Smail is regularly involved in discrimination cases where an absence of knowledge about New Zealand's history becomes clear.

"What we see in those cases is just repeating a modern version of things that happened one hundred years ago.

"It's playing out today still in the problems that Māori are facing ... it's really easy to blame individuals for where they find themselves today."

Smail said there was a gap when it came to helping teachers who had not got a breadth of te reo and Te Tiriti o Waitangi expertise.

She said: "sometimes we forget how teachers coming through, didn't get to learn these things themselves.

"For example with te reo, it's actually really hard to teach te reo to 30 children if you're a beginner yourself."

Wai Ako was initially started as a tool for learning te reo Māori because Smail's husband, who is a primary school teacher, was seeking help incorporating te reo into lessons in his classroom.

It includes materials such as waiata, animations and cartoons which combine to help teach kaupapa Māori.

The latest instalment to her website is a range of teaching aids especially for primary school teachers and children.

They include cartoon characters alongside simple waiata in te reo to help classrooms as well as their kaiako grasp information about the history of Aotearoa and the Māori language.

"They're really simple, even for five-year-old children which there really aren't any resources for.

"It makes it even easier for the teacher to just press 'play' as a beginner and just join their students," Smail said.

She said it was in preparation for the government's compulsory teaching of New Zealand history which starts next year.
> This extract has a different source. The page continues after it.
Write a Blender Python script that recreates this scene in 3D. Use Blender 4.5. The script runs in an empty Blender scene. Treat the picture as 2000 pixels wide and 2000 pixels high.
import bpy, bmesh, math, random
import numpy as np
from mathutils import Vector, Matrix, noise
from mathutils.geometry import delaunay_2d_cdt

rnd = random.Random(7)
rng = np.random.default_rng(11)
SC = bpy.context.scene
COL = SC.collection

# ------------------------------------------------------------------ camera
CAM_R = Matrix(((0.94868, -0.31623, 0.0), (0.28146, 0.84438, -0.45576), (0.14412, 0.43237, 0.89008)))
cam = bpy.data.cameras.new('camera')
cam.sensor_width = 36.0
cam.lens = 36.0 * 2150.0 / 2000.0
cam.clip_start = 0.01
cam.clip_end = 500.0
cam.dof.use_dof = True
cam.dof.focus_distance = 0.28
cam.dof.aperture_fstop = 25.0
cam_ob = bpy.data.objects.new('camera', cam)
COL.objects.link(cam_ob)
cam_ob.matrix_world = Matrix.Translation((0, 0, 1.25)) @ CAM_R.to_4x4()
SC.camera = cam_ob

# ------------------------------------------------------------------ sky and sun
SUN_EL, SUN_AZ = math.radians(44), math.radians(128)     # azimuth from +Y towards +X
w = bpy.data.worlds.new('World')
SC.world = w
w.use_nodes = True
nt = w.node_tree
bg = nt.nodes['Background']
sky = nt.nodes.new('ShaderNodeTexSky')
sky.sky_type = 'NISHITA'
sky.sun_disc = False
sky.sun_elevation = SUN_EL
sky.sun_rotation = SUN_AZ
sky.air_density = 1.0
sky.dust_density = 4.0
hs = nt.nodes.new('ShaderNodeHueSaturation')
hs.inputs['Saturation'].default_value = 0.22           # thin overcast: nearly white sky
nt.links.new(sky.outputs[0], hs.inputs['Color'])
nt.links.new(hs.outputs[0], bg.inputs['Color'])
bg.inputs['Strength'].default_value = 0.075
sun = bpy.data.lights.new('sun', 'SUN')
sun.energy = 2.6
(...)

It was really great that the next generation and her own children would get the opportunity to gain that knowledge, Smail said, an opportunity she was never given in school.

"Me, like others, we didn't get the opportunity to learn it and that's really contributing to us having all of these cases about discrimination against Māori," she said.

Smail would like to see schools around Aotearoa support their teachers teaching kaupapa Māori.